Can you please help us with a couple questions?

  1. Are you using Xavier DMA or some other ep DMA to initiate the reads?
  2. What is the memory controller configuration ? How about the DRAM freq? Is ECC enabled?
  3. What is the cpu +memory load bandwidth other than PCIe read? How much load is cpu reads?
  4. What is your expected memory bandwidth and latency? which pcie controller is being used?

. These are DMA reads of a fixed location in host memory
What do you mean by “fixed location” here? Is the start location a fixed addr?

Hi Cory,

Are you using Xavier DMA or some other ep DMA to initiate the reads?

An FPGA configured as a PCIe endpoint is performing the memory read transactions.

What is the memory controller configuration ? How about the DRAM freq? Is ECC enabled?

This is a standard 8GB or 16GB Xavier (the problem happens in both, but I’m focusing on the 8GB module right now). With the EMC frequency fixed at 1333 and everything else set to max in nvpmodel and jetson_clocks the problem occurs, albeit less frequently than at lower EMC frequencies.

What is the cpu +memory load bandwidth other than PCIe read? How much load is cpu reads?

I can easily aggravate the issue by lowering the EMC clock to 666 MHz and then using stress-ng --stream 2 (~15 GB/sec), which will contend with the PCIe writes enough for the PCIe stream to start missing deadlines periodically.
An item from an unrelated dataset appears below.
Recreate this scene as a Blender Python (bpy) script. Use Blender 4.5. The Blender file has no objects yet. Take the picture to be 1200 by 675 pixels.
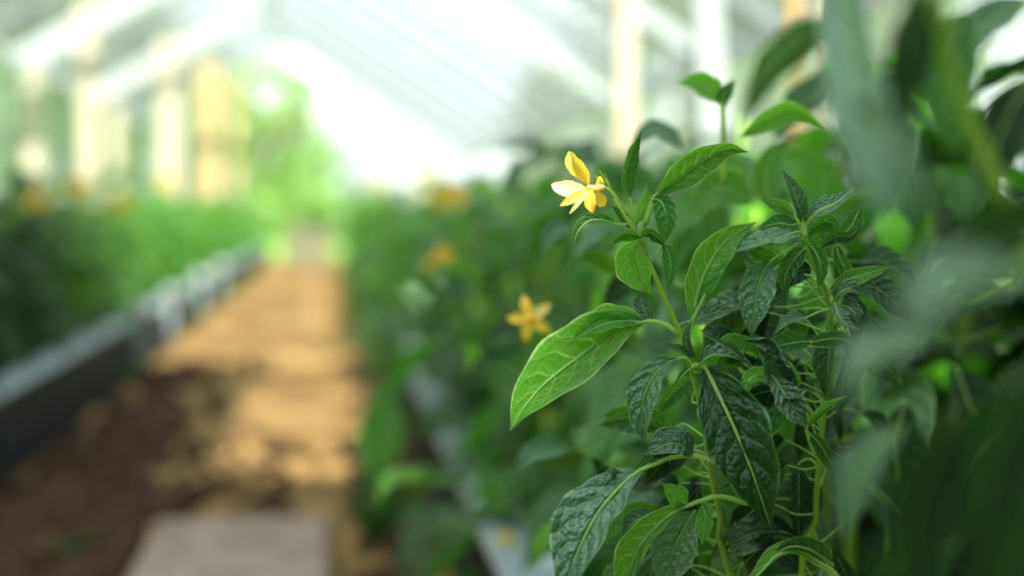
import bpy, math, random
from mathutils import Vector, Matrix, Euler, noise
R = math.radians
random.seed(11)
SC = bpy.context.scene
COL = SC.collection

# ------------------------------------------------------------------ camera
FPX = 50.0 / 36.0 * 1200.0
CAM = Vector((0, 0, 0.70))
YAW, PITCH = math.atan(210 / FPX), math.atan(92.5 / FPX)
cd = bpy.data.cameras.new('camera')
cam = bpy.data.objects.new('camera', cd); COL.objects.link(cam)
cd.lens = 50; cd.sensor_width = 36; cd.clip_start = 0.02; cd.clip_end = 300
cam.location = CAM
cam.rotation_euler = (R(90) - PITCH, 0, -YAW)
cd.dof.use_dof = True; cd.dof.focus_distance = 0.755; cd.dof.aperture_fstop = 2.8
SC.camera = cam
ROT = Euler((R(90) - PITCH, 0, -YAW)).to_matrix()

def P(px, py, d):
    """world point seen at pixel (px,py) of the 1200x675 frame, d metres along the view axis"""
    return CAM + ROT @ Vector(((px - 600) / FPX * d, (337.5 - py) / FPX * d, -d))

# ------------------------------------------------------------------ light
SUN_DIR = Vector((-0.23, 0.60, -0.76))
w = bpy.data.worlds.new('sky'); SC.world = w; w.use_nodes = True
nt = w.node_tree; bg = nt.nodes['Background']
tc = nt.nodes.new('ShaderNodeTexCoord'); sp = nt.nodes.new('ShaderNodeSeparateXYZ'); cr = nt.nodes.new('ShaderNodeValToRGB')
nt.links.new(tc.outputs['Generated'], sp.inputs[0]); nt.links.new(sp.outputs['Z'], cr.inputs[0]); nt.links.new(cr.outputs[0], bg.inputs[0])
cr.color_ramp.elements[0].position = 0.0; cr.color_ramp.elements[0].color = (0.86, 0.91, 0.96, 1)
cr.color_ramp.elements[1].position = 0.6; cr.color_ramp.elements[1].color = (0.84, 0.92, 1.0, 1)
bg.inputs[1].default_value = 1.65
sd = bpy.data.lights.new('sun', 'SUN'); sun = bpy.data.objects.new('sun', sd); COL.objects.link(sun)
sd.energy = 13; sd.angle = R(1.5); sd.color = (1.0, 0.93, 0.80)
sun.rotation_euler = SUN_DIR.to_track_quat('-Z', 'Y').to_euler()
sun.location = (2, -4, 8)
SC.view_settings.view_transform = 'Standard'
try: SC.view_settings.look = 'None'
except Exception: pass
SC.view_settings.exposure = 0.98; SC.view_settings.gamma = 1.0
SC.view_settings.use_curve_mapping = False
SC.cycles.use_denoising = True
SC.cycles.max_bounces = 10; SC.cycles.transparent_max_bounces = 24
SC.cycles.diffuse_bounces = 5; SC.cycles.transmission_bounces = 8
SC.cycles.sample_clamp_indirect = 6.0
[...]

It’s not at all surprising that this kind of aggregate load is the maximum the bus can handle at this rate, and that’s the point. No matter what happens to the rest of the system, I’d like the PCIe transactions to take priority by some means, or perhaps like an ISOMMU client (such as the display) that seems to be resilient to this sort of thing.

What is your expected memory bandwidth and latency? which pcie controller is being used?

In these tests, I’m moving about 2 GB/sec over Gen 3 x4 on C5. The load on the host is going to be pretty unpredictable, so I just want to have some guarantee that PCIe traffic does not get contended with.

. These are DMA reads of a fixed location in host memory
What do you mean by “fixed location” here? Is the start location a fixed addr?

Yes, it’s a video framebuffer, with a fixed start and size that are not moving during these tests. The FPGA is streaming this data through a short fifo and out to its own display (hence the deadlines).

Thanks for your help,

Kurt

Our team is checking it. will update to you once we have a solution.

Thanks for your patience.

Hi Kurt,

In these tests, I’m moving about 2 GB/sec over Gen 3 x4 on C5. The load on the host is going to be pretty unpredictable, so I just want to have some guarantee that PCIe traffic does not get contended with.

Could you also share

  1. What is the bandwidth that the you are actually getting here?
  2. What is the ISO (Display/Camera) load in the system ?

Hi Wayne,

What is the bandwidth that the you are actually getting here?

The stream must maintain at least 2 GB/s and can’t be totally starved for more than 32 us. Under normal conditions, this is no problem. But under heavy memory load by other clients, these requirements are not met.

What is the ISO (Display/Camera) load in the system ?

Zero. The memory load that will interfere with PCIe can come solely from the CPU (stress-ng --stream, for example).

Kurt

Hi Kurt,

I also received your feedback from Arrow. According to your comment, you could still his issue even with the highest freq 1333 on 8GB Xavier but just less frequently. Is that correct?

It will still occur immediately and repeatedly at 1333 on the 8GB with the right memory-intensive workload – one that does not end up CPU bound. These workloads are fewer on the 8GB module than the 16GB module, because more work is CPU bound, but the problem is still there.